Available data:
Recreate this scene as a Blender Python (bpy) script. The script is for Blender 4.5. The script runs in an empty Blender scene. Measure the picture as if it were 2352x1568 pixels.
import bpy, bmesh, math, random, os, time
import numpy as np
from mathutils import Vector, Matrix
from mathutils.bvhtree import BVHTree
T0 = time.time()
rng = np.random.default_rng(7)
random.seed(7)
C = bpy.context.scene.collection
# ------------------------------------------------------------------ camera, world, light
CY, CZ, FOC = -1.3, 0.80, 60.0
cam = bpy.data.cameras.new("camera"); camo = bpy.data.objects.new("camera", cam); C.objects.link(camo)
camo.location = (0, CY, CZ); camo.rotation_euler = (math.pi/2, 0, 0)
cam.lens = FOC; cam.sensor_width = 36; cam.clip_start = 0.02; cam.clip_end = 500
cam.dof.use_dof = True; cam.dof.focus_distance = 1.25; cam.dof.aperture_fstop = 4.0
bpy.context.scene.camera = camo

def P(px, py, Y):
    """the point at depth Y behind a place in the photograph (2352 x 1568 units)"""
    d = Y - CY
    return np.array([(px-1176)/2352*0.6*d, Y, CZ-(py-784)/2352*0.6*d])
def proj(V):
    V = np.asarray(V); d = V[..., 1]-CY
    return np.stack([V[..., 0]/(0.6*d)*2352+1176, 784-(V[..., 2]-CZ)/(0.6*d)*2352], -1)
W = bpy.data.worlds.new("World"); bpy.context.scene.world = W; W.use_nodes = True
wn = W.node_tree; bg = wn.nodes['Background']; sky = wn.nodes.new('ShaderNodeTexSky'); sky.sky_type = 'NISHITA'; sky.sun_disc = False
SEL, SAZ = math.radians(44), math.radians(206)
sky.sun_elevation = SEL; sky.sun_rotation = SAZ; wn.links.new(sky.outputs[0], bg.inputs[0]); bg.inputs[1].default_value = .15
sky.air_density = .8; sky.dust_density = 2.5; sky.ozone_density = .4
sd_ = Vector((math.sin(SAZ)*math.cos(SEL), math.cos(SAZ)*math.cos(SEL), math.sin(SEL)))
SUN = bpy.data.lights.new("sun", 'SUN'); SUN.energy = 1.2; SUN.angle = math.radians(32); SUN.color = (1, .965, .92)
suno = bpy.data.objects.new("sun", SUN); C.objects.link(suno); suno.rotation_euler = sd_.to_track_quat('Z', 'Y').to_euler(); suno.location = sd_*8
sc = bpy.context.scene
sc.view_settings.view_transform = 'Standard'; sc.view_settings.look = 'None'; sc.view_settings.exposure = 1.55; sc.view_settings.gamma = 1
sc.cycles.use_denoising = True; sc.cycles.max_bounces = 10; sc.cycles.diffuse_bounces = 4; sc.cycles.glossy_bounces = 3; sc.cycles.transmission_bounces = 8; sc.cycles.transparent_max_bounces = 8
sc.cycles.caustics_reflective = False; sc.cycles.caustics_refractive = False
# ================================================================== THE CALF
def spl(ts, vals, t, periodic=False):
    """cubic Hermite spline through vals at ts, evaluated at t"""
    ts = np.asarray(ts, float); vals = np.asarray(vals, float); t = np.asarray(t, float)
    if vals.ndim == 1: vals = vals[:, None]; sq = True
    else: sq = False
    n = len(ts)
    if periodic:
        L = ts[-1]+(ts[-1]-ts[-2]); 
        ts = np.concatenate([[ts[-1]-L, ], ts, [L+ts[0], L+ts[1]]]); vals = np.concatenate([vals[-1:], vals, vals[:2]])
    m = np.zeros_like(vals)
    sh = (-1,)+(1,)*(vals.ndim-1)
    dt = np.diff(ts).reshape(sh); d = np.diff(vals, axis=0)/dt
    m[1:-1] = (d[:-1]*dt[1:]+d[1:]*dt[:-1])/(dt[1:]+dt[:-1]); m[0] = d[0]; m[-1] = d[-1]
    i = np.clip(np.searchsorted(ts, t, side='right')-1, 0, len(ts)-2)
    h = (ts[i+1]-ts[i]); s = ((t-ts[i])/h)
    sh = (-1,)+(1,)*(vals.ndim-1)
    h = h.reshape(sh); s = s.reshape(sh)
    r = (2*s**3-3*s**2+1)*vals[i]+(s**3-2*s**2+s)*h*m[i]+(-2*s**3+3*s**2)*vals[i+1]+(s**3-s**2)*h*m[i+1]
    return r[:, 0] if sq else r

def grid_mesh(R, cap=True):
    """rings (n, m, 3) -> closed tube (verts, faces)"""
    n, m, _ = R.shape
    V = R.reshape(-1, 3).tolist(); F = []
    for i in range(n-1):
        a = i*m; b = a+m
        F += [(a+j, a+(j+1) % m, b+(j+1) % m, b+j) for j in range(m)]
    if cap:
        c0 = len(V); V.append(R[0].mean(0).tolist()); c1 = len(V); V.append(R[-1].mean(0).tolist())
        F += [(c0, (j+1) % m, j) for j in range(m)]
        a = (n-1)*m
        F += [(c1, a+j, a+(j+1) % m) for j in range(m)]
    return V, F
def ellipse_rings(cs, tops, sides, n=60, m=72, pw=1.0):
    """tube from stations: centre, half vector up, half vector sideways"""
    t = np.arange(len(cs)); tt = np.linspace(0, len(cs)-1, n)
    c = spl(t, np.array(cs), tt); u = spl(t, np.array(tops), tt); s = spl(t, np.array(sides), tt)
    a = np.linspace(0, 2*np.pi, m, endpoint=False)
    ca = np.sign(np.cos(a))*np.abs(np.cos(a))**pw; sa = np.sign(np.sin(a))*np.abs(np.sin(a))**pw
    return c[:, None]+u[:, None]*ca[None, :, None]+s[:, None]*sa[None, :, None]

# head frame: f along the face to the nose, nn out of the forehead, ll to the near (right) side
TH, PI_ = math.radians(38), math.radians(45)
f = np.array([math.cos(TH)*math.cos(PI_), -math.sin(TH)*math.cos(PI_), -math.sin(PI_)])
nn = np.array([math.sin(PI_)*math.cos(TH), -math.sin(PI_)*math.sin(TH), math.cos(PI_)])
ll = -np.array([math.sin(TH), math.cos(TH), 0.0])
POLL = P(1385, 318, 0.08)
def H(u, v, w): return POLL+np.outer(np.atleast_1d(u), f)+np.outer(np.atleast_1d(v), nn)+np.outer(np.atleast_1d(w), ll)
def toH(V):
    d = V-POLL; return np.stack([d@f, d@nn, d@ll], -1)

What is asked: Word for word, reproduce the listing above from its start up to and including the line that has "bpy.context.scene.camera = camo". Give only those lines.

Completed exercise:
Recreate this scene as a Blender Python (bpy) script. The script is for Blender 4.5. The script runs in an empty Blender scene. Measure the picture as if it were 2352x1568 pixels.
import bpy, bmesh, math, random, os, time
import numpy as np
from mathutils import Vector, Matrix
from mathutils.bvhtree import BVHTree
T0 = time.time()
rng = np.random.default_rng(7)
random.seed(7)
C = bpy.context.scene.collection
# ------------------------------------------------------------------ camera, world, light
CY, CZ, FOC = -1.3, 0.80, 60.0
cam = bpy.data.cameras.new("camera"); camo = bpy.data.objects.new("camera", cam); C.objects.link(camo)
camo.location = (0, CY, CZ); camo.rotation_euler = (math.pi/2, 0, 0)
cam.lens = FOC; cam.sensor_width = 36; cam.clip_start = 0.02; cam.clip_end = 500
cam.dof.use_dof = True; cam.dof.focus_distance = 1.25; cam.dof.aperture_fstop = 4.0
bpy.context.scene.camera = camo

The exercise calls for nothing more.